Mais il faut désormais compter avec une donnée nouvelle, et d’importance. Si, comme l’avait fait le comité Vérité et justice pour Adama avec les « gilets jaunes », comme l’ont fait les banlieues en se mobilisant massivement pour Mélenchon, si les quartiers reviennent en force dans la politique générale, déboulent dans un éventuel mouvement, en épousent les revendications matérielles — ils les partagent au premier chef —, y apportent leur agenda politique propre — une visée de l’émancipation ne peut que l’adopter à son tour —, que restera-t-il cette fois à l’extrême droite dans un soulèvement qui prendrait ces caractères ?
Puisque la réponse est « plus rien, à coup sûr », nous savons selon quelles orientations, sinon clarifier une insurrection boueuse, du moins, si le cas se présente, tenir une ligne qui ne le soit pas. En tentant au surplus d’en faire la proposition la plus attractive.

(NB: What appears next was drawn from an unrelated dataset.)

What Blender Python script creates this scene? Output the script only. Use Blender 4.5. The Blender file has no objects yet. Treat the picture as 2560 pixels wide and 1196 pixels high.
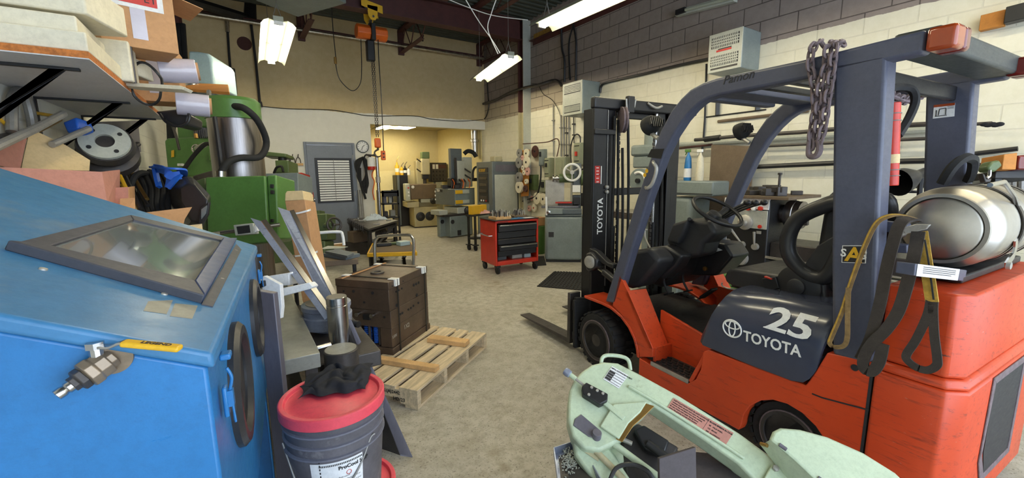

Et comment on fait ça ? Certainement pas depuis les formations politiques institutionnelles. Encore moins hélas avec les directions syndicales. Davantage sans doute en reconstruisant sur le seul appui qui vaille — celui des bases, des maillages des quartiers et des conflits concrets — un front social, plus exactement un front indistinctement social et politique, par-là décidé à tenir ensemble ce qui n’aurait jamais dû être séparé. C’est-à-dire à faire de la politique avec les luttes sociales.